Come in Invelle di Simone Massi, a riacquistare un’importanza cruciale è, in particolare, la parola orale, la comunicazione intergenerazionale tra nonno e nipote. Non è certo un caso che questa tematica torni di gran attualità, considerata la progressiva scomparsa della generazione che ha vissuto la Seconda Guerra Mondiale. Nel suo tipico approccio di continuo sconfinamento tra documentario e finzione, Cioni fa sì tornare una voce incarnata dai propri protagonisti, ma fa anche re-interpretare questi racconti direttamente ai loro nipoti. Come nel film di Massi quindi si tratta di ridare corpo alla voce.
Qui, la prospettiva infantile si inscrive in una nuova veste, richiedendo ai bambini di calarsi nei panni degli adulti e di recitare il gioco di maschere tipico delle guerre, dominato da contrapposizioni nazionaliste e identitarie che il bambino disconosce. Tuttavia, questo sguardo infantile ci avvicina alla dimensione sensoriale della guerra: il terrore provocato dalla presenza del nemico, dallo scoppio improvviso delle bombe, da una quotidiana spaesatezza. La figura centrale si sposta allora da quella tipica del combattente ai disertori, le persone in fuga, gli inermi abitanti costretti ad abbandonare le loro case, nella speranza di poter, chissà un giorno, tornare.

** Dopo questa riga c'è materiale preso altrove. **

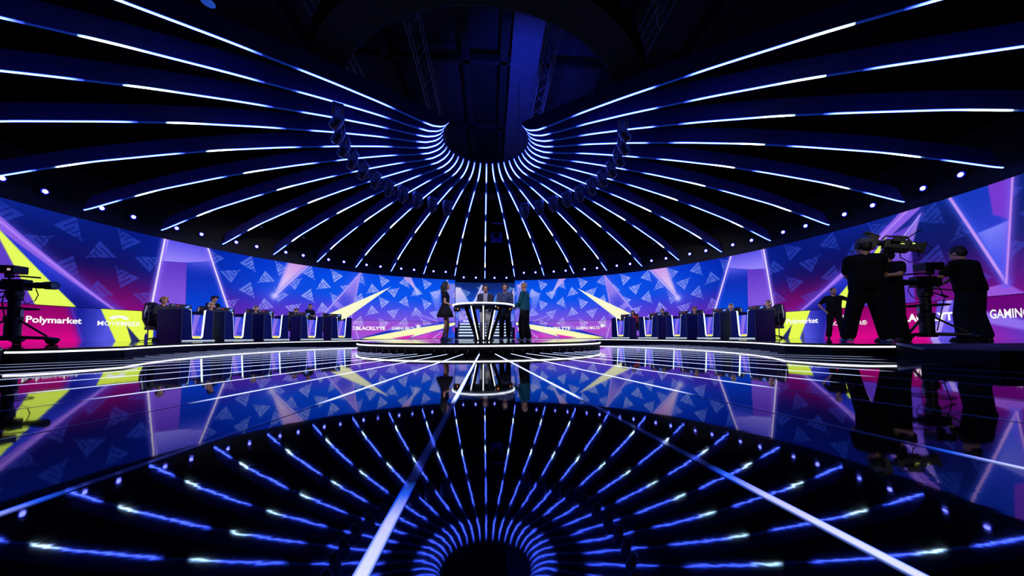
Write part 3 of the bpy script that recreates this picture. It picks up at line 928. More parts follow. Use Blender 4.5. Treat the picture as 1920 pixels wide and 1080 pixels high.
# moving-head lamps under the ring
mh0 = None
mi = 0
for s in (-1, 1):
    for i in range(11):
        a = s * (24.0 + 9.2 * i) - 0.3
        lab = 'moving-head lamp under the canopy ring, %s from the middle on the %s' % (ORD[i], SIDE[s])
        p = Vector((0.08, Y0, 5.5)) + Vector((sin(rad(a)), cos(rad(a)), 0)) * 3.68
        if mh0 is None:
            mh0 = thing('moving_head_lamp', lab, 'stage lamp', p, -rad(a), 'moving-head lamps under the canopy')
            MB().box((0, 0, -0.07), (0.30, 0.24, 0.13)).build('base', M_lampbody, mh0, bevel=0.03)
            MB().cyl((0, 0, 0), (0, 0, 0.445), 0.02).build('clamp_pole', M_chrome, mh0)
            y = MB()
            for sx in (-1, 1):
                y.box((sx * 0.15, 0, -0.27), (0.045, 0.14, 0.30))
            y.box((0, 0, -0.15), (0.33, 0.14, 0.05))
            y.build('yoke', M_lampbody, mh0, bevel=0.015)
            hd = MB().lathe([(0.05, 0.17), (0.09, 0.15), (0.112, 0.05), (0.115, -0.06), (0.105, -0.16), (0.10, -0.2)], n=20)
            hd.xf(Matrix.Translation((0, 0, -0.34)) @ Matrix.Rotation(rad(28), 4, 'X')).build('head', M_lampbody, mh0, smooth=0.7)
            MB().lathe([(0.086, 0), (0.075, -0.018), (0.04, -0.028)], n=20).xf(
                Matrix.Translation((0, 0, -0.34)) @ Matrix.Rotation(rad(28), 4, 'X') @ Matrix.Translation((0, 0, -0.2))).build('lens', M_glass, mh0, smooth=1)
        else:
            dup(mh0, p, -rad(a), lab)

# round blue spots on the fascia, two per bay
sp0 = None
for b in range(-11, 11):
    cb = (b + 0.5) * 9.03 - 0.6
    for q in (-1, 1):
        a = cb + q * 1.77
        rr = RC if b in (-1, 0) else RS
        zz = 4.42 if b in (-1, 0) else 4.57
        p = pol(a, rr + 0.02, zz)
        n_ = b + 1 if b >= 0 else -b
        lab = 'round blue spotlight on the fascia, %s one in %s bay %s of middle rib' % ('left' if q < 0 else 'right', ORD[n_ - 1], 'right' if b >= 0 else 'left')
        if sp0 is None:
            sp0 = thing('spotlight', lab, 'spotlight', p, face_out(a), 'round blue spotlights along the fascia')
            MB().cyl((0, 0.0, 0), (0, -0.08, 0), 0.095, 0.095, n=20).build('housing', M_lampbody, sp0)
            MB().cyl((0, -0.081, 0), (0, -0.084, 0), 0.088, 0.088, n=20).build('halo_disc', emat('spot_halo', 1.0, color=(0.004, 0.006, 0.55)), sp0)  # glowing disc round the bulb, imitates its blue halo
            MB().ell((0, -0.09, 0), (0.058, 0.045, 0.058), n=16, m=8).build('bulb', E_spot, sp0, smooth=3)
        else:
            dup(sp0, p, face_out(a), lab)

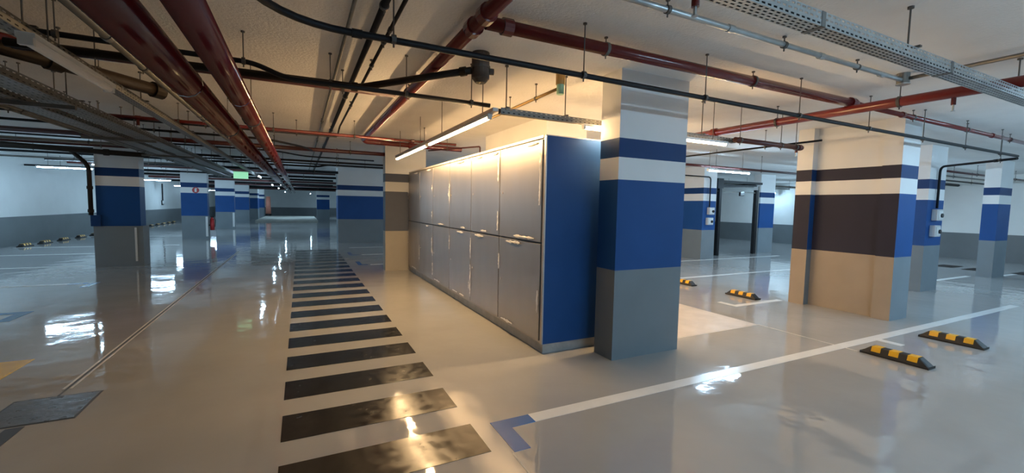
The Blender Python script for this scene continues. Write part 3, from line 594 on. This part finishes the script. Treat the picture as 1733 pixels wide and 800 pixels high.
# fire extinguisher beside the second left column
e = thing('fire_extinguisher', 'red fire extinguisher hanging on the second left column', 'extinguisher', (-3.46, 22.5, .35))
at(e, MB().cyl((-3.46, 22.5, .36), (-3.46, 22.5, .82), .085, 16).build('cylinder', 'ext_red', None, True)); at(e, MB().cyl((-3.46, 22.5, .82), (-3.46, 22.5, .92), .08, 16, .03).build('shoulder', 'ext_red', None, True))
at(e, box('valve', 'black_steel', -3.52, -3.38, 22.48, 22.52, .92, .97)); at(e, sweep('hose', [(-3.40, 22.48, .94), (-3.34, 22.46, .8), (-3.36, 22.46, .5)], .014, 'rubber'))
at(e, box('bracket', 'black_steel', -3.58, -3.46, 22.47, 22.53, .55, .60))
s = thing('fire_sign', 'small red round fire sign on the second left column', 'sign', (-3.98, 22.29, 2.07))
at(s, MB().cyl((-3.98, 22.288, 2.075), (-3.98, 22.3, 2.075), .125, 24).build('disc', 'ext_red')); at(s, box('pictogram', 'white_plastic', -4.015, -3.945, 22.284, 22.288, 2.0, 2.13)); at(s, box('pictogram_top', 'white_plastic', -4.0, -3.93, 22.284, 22.288, 2.14, 2.165))
x = thing('exit_sign', 'small pale green glowing sign hanging over the lane', 'sign', (-1.72, 16.5, 2.4))
at(x, box('panel', 'exit_glow', -1.93, -1.52, 16.49, 16.51, 2.38, 2.60)); at(x, box('frame', 'white_plastic', -1.95, -1.50, 16.495, 16.515, 2.60, 2.63)); at(x, MB().cyl((-1.72, 16.5, 2.63), (-1.72, 16.5, CEIL), .006, 6).build('hanger_rod', 'rod_steel'))
c = thing('wall_lamp', 'small round white fitting on a thin conduit on the left wall', 'fitting', (-8.52, 37.4, 1.4))
at(c, MB().cyl((-8.56, 37.4, 1.55), (-8.56, 37.4, 2.75), .04, 8).build('conduit', 'black_conduit')); at(c, MB().cyl((-8.6, 37.4, 1.45), (-8.48, 37.4, 1.45), .13, 18).build('globe', 'white_plastic', None, True)); at(c, box('back_box', 'black_steel', -8.6, -8.56, 37.2, 37.6, 1.27, 1.6))
p = thing('marker_post', 'salmon pink upright post far down the lane', 'post', (-3.1, 53.0, 0)); at(p, MB().cyl((-3.1, 53.0, .35), (-3.1, 53.0, 2.2), .26, 16, .2).build('shaft', 'salmon', None, True)); at(p, MB().cyl((-3.1, 53, 0), (-3.1, 53, .35), .3, 16).build('foot', 'black_steel'))
for i, (x0, y0, l) in enumerate(((18.2, 5.7, 'dark floor grate behind the massive column, left of three'), (18.0, 4.95, 'dark floor grate left of the rightmost column'), (18.2, 4.0, 'dark floor grate right of the rightmost column'))):
    g_ = thing('floor_grate', l, 'grate', (x0 + .4, y0 + .25, 0), 'dark floor grates'); at(g_, box('frame', 'joint_dark', x0, x0 + .9, y0, y0 + .5, 0, .004))
    for k in range(6): at(g_, box('bar', 'black_steel', x0 + .05 + .14 * k, x0 + .12 + .14 * k, y0 + .03, y0 + .47, .004, .012))
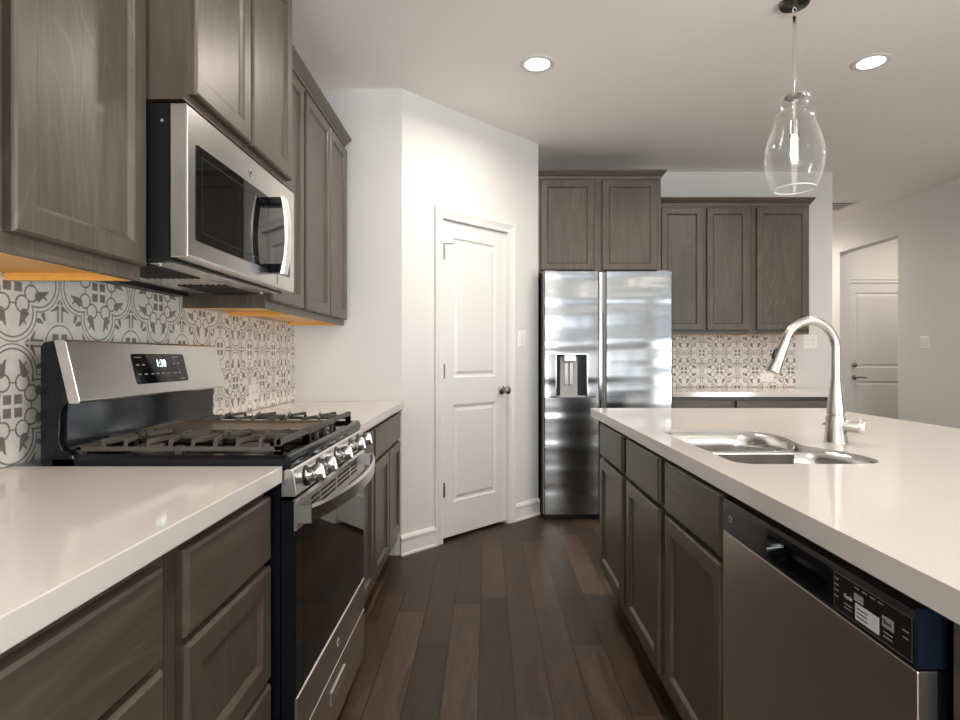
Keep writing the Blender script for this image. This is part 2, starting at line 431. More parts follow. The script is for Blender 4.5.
# ------------------------------------------------------------------ doors of the room
def panel_door(root, w_, h_, th, panels, mat, name='door_leaf', y0=0.0):
    """a leaf with moulded panels pressed into its front (front faces -y)"""
    bm = bmesh.new()
    xs_ = sorted({0.0, w_} | {p[0] for p in panels} | {p[1] for p in panels})
    zs_ = sorted({0.0, h_} | {p[2] for p in panels} | {p[3] for p in panels})
    grid = {}
    def V(x, y, z):
        k = (round(x, 4), round(y, 4), round(z, 4))
        if k not in grid: grid[k] = bm.verts.new((x, y, z))
        return grid[k]
    def q(*p): bm.faces.new([V(*a) for a in p])
    for i in range(len(xs_) - 1):
        for j in range(len(zs_) - 1):
            a, b_, c, d = xs_[i], xs_[i + 1], zs_[j], zs_[j + 1]
            if any(abs(a - p[0]) < 1e-6 and abs(c - p[2]) < 1e-6 for p in panels):
                rings = [rect_ring(a, b_, c, d, y0)]
                for ins, dy in ((0.006, 0.008), (0.020, 0.011), (0.042, 0.003)): rings.append(rect_ring(a + ins, b_ - ins, c + ins, d - ins, y0 + dy))
                for r0, r1 in zip(rings, rings[1:]):
                    for k in range(4): q(r0[k], r0[(k + 1) % 4], r1[(k + 1) % 4], r1[k])
                q(*rings[-1])
            else: q((a, y0, c), (b_, y0, c), (b_, y0, d), (a, y0, d))
    y1 = y0 + th
    for i in range(len(xs_) - 1):
        a, b_ = xs_[i], xs_[i + 1]
        q((a, y0, 0), (a, y1, 0), (b_, y1, 0), (b_, y0, 0)); q((a, y0, h_), (b_, y0, h_), (b_, y1, h_), (a, y1, h_))
    for j in range(len(zs_) - 1):
        c, d = zs_[j], zs_[j + 1]
        q((0, y0, c), (0, y0, d), (0, y1, d), (0, y1, c)); q((w_, y0, c), (w_, y1, c), (w_, y1, d), (w_, y0, d))
    bm.faces.new([V(a, y1, 0) for a in reversed(xs_)] + [V(0, y1, c) for c in zs_[1:-1]] + [V(a, y1, h_) for a in xs_] + [V(w_, y1, c) for c in reversed(zs_[1:-1])])
    m_ = MB(); m_.bm.free(); m_.bm = bm
    return m_.build(name, mat, root)
# pantry door
dr = bpy.data.objects.new('door_1', None); C.objects.link(dr); struct(dr)
dr.location = (P0[0], P0[1], 0); dr.rotation_euler = (0, 0, AA)
W = D1 - D0 - 0.008
leaf = panel_door(dr, W, 2.005, 0.035, [(0.098, W - 0.10, 1.010, 1.905), (0.098, W - 0.10, 0.215, 0.835)], DOORP)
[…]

Proprio perché i bambini nulla sanno di questioni identitarie, a un certo punto le esperienze evocate travalicano il contesto della Resistenza italiana, toccando piuttosto diserzioni di soldati serbi, fughe di famiglie rumene o soldati inviati nella campagna russa. Questo oltrepassare le barriere nazionali riunisce tutti i soggetti sotto un’unica bandiera, in cui si riconoscono fratelli: l’umanità. Un’umanità che si manifesta anche nei gesti di chi popola la Linea Gotica, nel rispetto di fronte alla morte di colui che è considerato il nemico, concedendo anche a lui una giusta sepoltura.
Giovanni Cioni, “l’intrepido” del cinema italiano, fa stavolta avventurare i suoi giovani interpreti nella selva della memoria dei loro nonni. Il compito non si rivela affatto una passeggiata di salute né un’escursione estiva, ma si trasforma in una vera e propria processione tra le tombe dei caduti al Cimitero della Futa, un tentativo di ricostruire le loro vite e il loro tragico destino, cercando di render loro giustizia.
Parole tremanti – Regia, fotografia e montaggio: Giovanni Cioni; interpreti: Alunni delle Classi 3d e 4b dell’Istituto Comprensivo Scarperia San Piero a Sieve; produzione: Lanterne Magiche; origine: Italia, 2024; durata: 70 minuti.